Смех, розыгрыш, шутка, экстравагантность, самоирония – все это Ролан Барт в шестидесятых назвал антиподами моды. Правда, что Жан-Поль неожиданно перевернул все вверх дном в этой застывшей вселенной. Его ирония, его stand up в работе и в жизни доказывали, что элегантность и смех могут-таки сосуществовать. Карл Лагерфельд жил в собственной микровселенной, защищенный от мира телохранителями. В его особняке ему всегда были готовы услужить гувернантка, мажордом и секретарь. Лимузин приезжал за ним, чтобы отвезти в фотостудию, находившуюся в пяти сотнях метров от его дома. Walking distance? Он не знал, что это такое. Даже приехав в Пекин, он не прошел пешком и трех метров. Его пугали контакты с людьми, он никогда нигде не появлялся без своих хирургических перчаток, которые называл митенками, и находился всегда в стерильной обстановке. Нужно сказать, что, где бы он ни бывал, Кайзер всегда вызывал небольшой переполох.

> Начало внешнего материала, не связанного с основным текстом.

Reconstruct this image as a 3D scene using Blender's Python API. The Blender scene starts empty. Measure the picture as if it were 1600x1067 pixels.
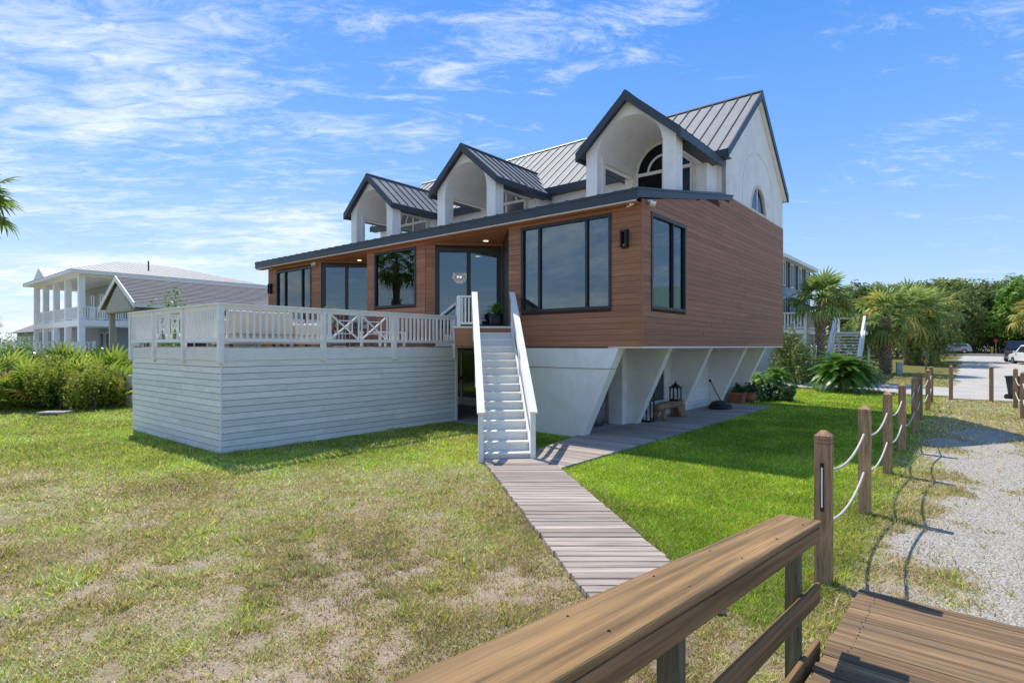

Жан-Поль вел совершенно другую жизнь. Если к нему обращались на улице, он всегда любезно и на равных беседовал с подошедшим человеком. Его часто видели стоящим в одиночестве в очереди в ближайший районный кинотеатр. На улице Фрошо у него работали только повар и женщина, занимавшаяся уборкой. Он купил черную «ауди», но всегда вел себя так, словно извинялся за неудобства, доставленные любезному господину в костюме, то есть шоферу, потому что сам так и не получил права. Желька Мусич, энергичная пресс-секретарь, которая перешла к нему после шести неспокойных лет работы у Джона Гальяно, радикально поменяла образ жизни. У Джона приходилось срочно вызывать массажиста, связываться с косметологом, отменять интервью, фрахтовать частный самолет… По сравнению с таким ритмом время на улице Сен-Мартен текло в ритме дзен. Готье никогда не вставал в позу, никого не поучал и не жаловался. Легкий, солнечный, смешливый, всегда полный сочувствия и желания понять других… Он радовался подарку, который ему сделала судьба, позволив воплотить в жизнь мальчишескую мечту. Жан-Поль отдавал сторицей все, что получал. И люди это чувствовали. Человек скромнейшего эго, Господин «Все иногда сходят с ума» был необыкновенным капитаном команды. Это логично: он всегда держал в поле зрения ворота, обладал железным присутствием духа и никогда не играл только за себя.